There is no silver bullet, she says and no single strategy will solve the problem. By combining strategies we can achieve the results both we and the planet need.

"Sustainability is a precompetitive issue. We can work together to find solutions, share information and learn more quickly than ever before. Actions at speed and scale are needed to reduce the absolute impacts of the livestock industries globally."

Vijn offered three key ways to reach that goal.

Engaging platforms and multi-stakeholder initiatives. Consumer demand can influence food supply chains. Companies research hotspots to identify where sustainability impacts occur and are engaging their supply chains to identify opportunities to reduce impacts.

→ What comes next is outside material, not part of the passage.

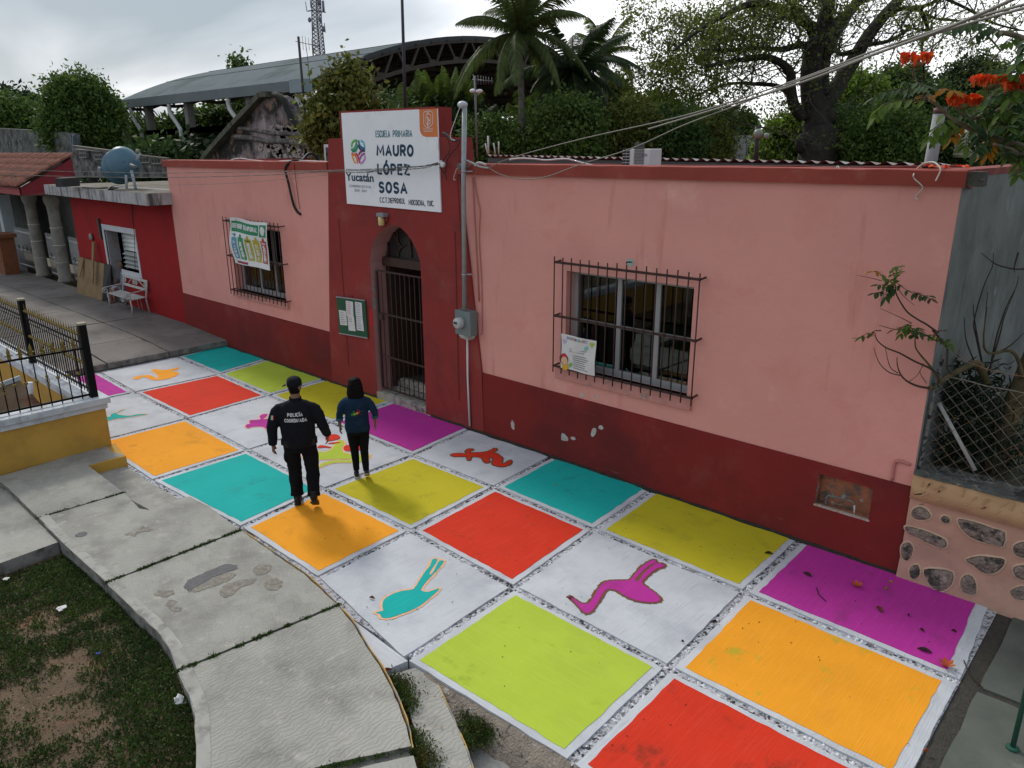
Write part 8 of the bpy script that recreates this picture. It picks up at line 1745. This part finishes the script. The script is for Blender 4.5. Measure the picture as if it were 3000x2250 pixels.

Platforms and roundtables such as the Global Roundtable for Sustainable Beef, a similar one for eggs, and numerous certification programs bring supply chain stakeholders such as retailers, brands, input suppliers, traders, institutions and producers together to identify how to measure, track and share information as well as to identify opportunities for improvement.

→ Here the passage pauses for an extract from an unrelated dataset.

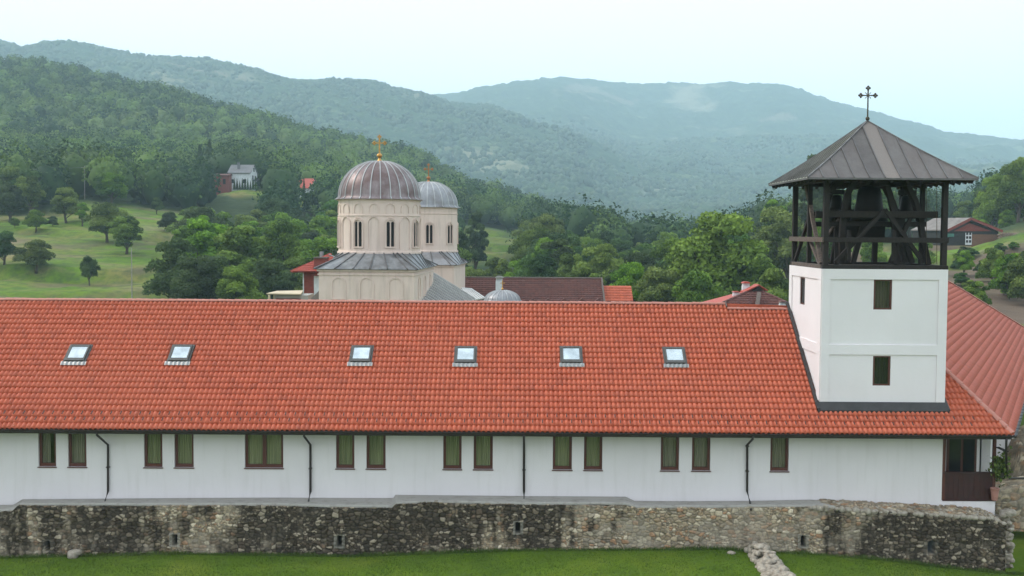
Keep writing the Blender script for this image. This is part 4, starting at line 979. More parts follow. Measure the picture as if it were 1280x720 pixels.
# belfry frame
D = M['dark_timber']; G = M['grey_timber']
bz0 = tz1; bzt = ZZ(1100, 227, 44.3); Xl, Xr, Yf, Yb = TX0+.13, TX1-.13, TY0+.13, TY1-.13; Xm, Ym = (Xl+Xr)/2, (Yf+Yb)/2
b = MB(); b.box(TX0-.02, TX1+.02, TY0-.02, TY0+.24, bz0, bz0+.16); b.build('sill_beam', D, tow, bevel=.012)
b = MB(); b.box(TX0-.02, TX1+.02, TY1-.24, TY1+.02, bz0, bz0+.16); b.build('sill_beam', D, tow, bevel=.012)
for x in (TX0-.02, TX1-.22): b = MB(); b.box(x, x+.24, TY0+.245, TY1-.245, bz0, bz0+.155); b.build('sill_beam', G if x < Xm else D, tow, bevel=.012)
b = MB()
for k in range(16): x = TX0+.26+(TX1-TX0-.52)*k/16; b.box(x+.008, x+(TX1-TX0-.52)/16-.008, TY0+.25, TY1-.25, bz0+.01, bz0+.05)
b.build('floor_boards', G, tow)
for x in (Xl, Xm, Xr):
    for y in (Yf, Ym, Yb):
        if x == Xm and y in (Yf, Ym): continue
        w_ = .21 if (x != Xm and y != Ym) else .18
        MB().bar((x, y, bz0+.16), (x, y, bzt+.1), w_).build('post', D, tow, bevel=.012)
zr0, zr1 = ZZ(1100, 303, 44.2), ZZ(1100, 297, 44.2)
for (a, c, mt) in (((Xl-.15, Yf-.09, 0), (Xr+.15, Yf-.09, 0), D), ((Xl-.16, Yf-.2, 0), (Xl-.16, Yb+.2, 0), G), ((Xr+.12, Yf-.1, 0), (Xr+.12, Yb+.2, 0), D), ((Xl, Yb+.1, 0), (Xr, Yb+.1, 0), D)):
    MB().bar((a[0], a[1], (zr0+zr1)/2), (c[0], c[1], (zr0+zr1)/2), .07, .2).build('rail', mt, tow, bevel=.008)
def q(px, py, Y): return P(px, py, Y)
for pts in ([(1031, 329, 44.9), (1027, 300, 45.6), (1019, 275, 46.3), (1012, 256, 46.7), (1008, 232, 47.4)],):
    MB().curvebar([(Xl+.02, p[2], q(*p).z) for p in pts], .15).build('brace', G, tow, bevel=.01)
MB().bar((Xl, 49.0, bz0+.15), (Xl, 46.9, zr0+.9), .13).build('brace', D, tow); MB().bar((Xl, 45.0, bz0+.15), (Xl, 46.5, zr0), .12).build('brace', G, tow)
for pts in ([(1053, 329, 45.), (1052, 300, 45.), (1054, 268, 45.), (1059, 243, 45.), (1068, 226, 45.)], [(1119, 329, 45.), (1120, 300, 45.), (1117, 265, 45.), (1112, 243, 45.), (1106, 226, 45.)],
            [(1160, 330, 45.4), (1154, 302, 45.3), (1150, 275, 45.2), (1143, 250, 45.1), (1131, 227, 45.)], [(1037, 240, 45), (1043, 232, 45), (1052, 226, 45)]):
    MB().curvebar([q(*p) for p in pts], .22).build('brace', D, tow, bevel=.01)
    if len(pts) == 5: MB().curvebar([q(p[0]-640 and p[0], p[1], p[2])+Vector((0, 2.6, 0)) for p in pts], .20).build('brace', D, tow, bevel=.01)
MB().bar(q(1044, 328, 44.7), q(1106, 262, 44.7), .16).build('brace', D, tow, bevel=.01); MB().bar(q(1106, 262, 44.7), q(1150, 322, 44.7), .16).build('brace', D, tow, bevel=.01)
MB().bar(q(1035, 293, 45.6), q(1050, 272, 46.4), .10).build('brace', G, tow, bevel=.01)
for Y in (44.75, 46.0, 47.3): MB().bar((Xl+.05, Y, ZZ(1100, 268, 44.8)), (Xr-.1, Y, ZZ(1100, 268, 44.8)), .17, .26).build('bell_beam', D, tow, bevel=.012)
for Y in (45.2, 47.6): MB().bar((Xl+.1, Y, ZZ(1100, 280, 45)), (Xr-.4, Y, ZZ(1100, 280, 45)), .15, .2).build('bell_beam', D, tow, bevel=.012)
for px in (1061, 1117): MB().bar(q(px, 326, 44.6), q(px, 288, 44.6), .14).build('strut', D, tow, bevel=.01)
for x in (13.4, 15.9): MB().bar((x, Ym-.4, bz0+.1), (x+.15, Ym+.3, bz0+2.4), .17).build('strut', D, tow, bevel=.01)
for Y in (Yf, Yb): MB().bar((TX0-.1, Y, bzt+.08), (TX1+.1, Y, bzt+.08), .2, .2).build('top_plate', D, tow)
for X_ in (Xl, Xr): MB().bar((X_, Yf+.1, bzt+.08), (X_, Yb-.1, bzt+.08), .2, .19).build('top_plate', D, tow)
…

To ensure their efforts drive the consumption of natural resources below the earth's finite limits, companies and platforms today are agreeing on key metrics and establishing global systems to assess improvement opportunities for those involved in food production and to monitor the key impacts of food production globally.

This helps producers identify where conservation benefits can be made that make the most business sense. In this digital era, data can flow into databases for cost benefit analysis that can be shared with other stakeholders, while protecting the privacy of the data owners.

Improved production efficiency. Producers can document which practices are more efficient by measuring what matters and make the information available through information platforms to help other producers and buyers improve efficiency and productivity.

Producers can work with researchers, input providers, customers and others to share technologies and practices that can lead to more efficiency, while considering how to optimize public health and nutrition, animal welfare, and economic and environmental benefits.

Engaging consumers. Dealing with consumers is not clear cut, says Vijn. Consumers often blend environmental sustainability with other personal and public health issues that are not directly related and consumer concern about additives, chemicals and preservatives may overshadow other concerns such as the environment.

That's why it is critical that animal agriculture and environmental NGOs work together to communicate clearly about the importance of improving the environmental sustainability of food, mainly by being more transparent about how meat, poultry and dairy products are produced.

"Reaching out through social media channels, sharing stories, and engaging the public to explain how food is being produced, what is being done to improve environmental performance, and what measurable results the sector is achieving are needed to build support for targeted solutions to the most pressing environmental challenges facing food production systems."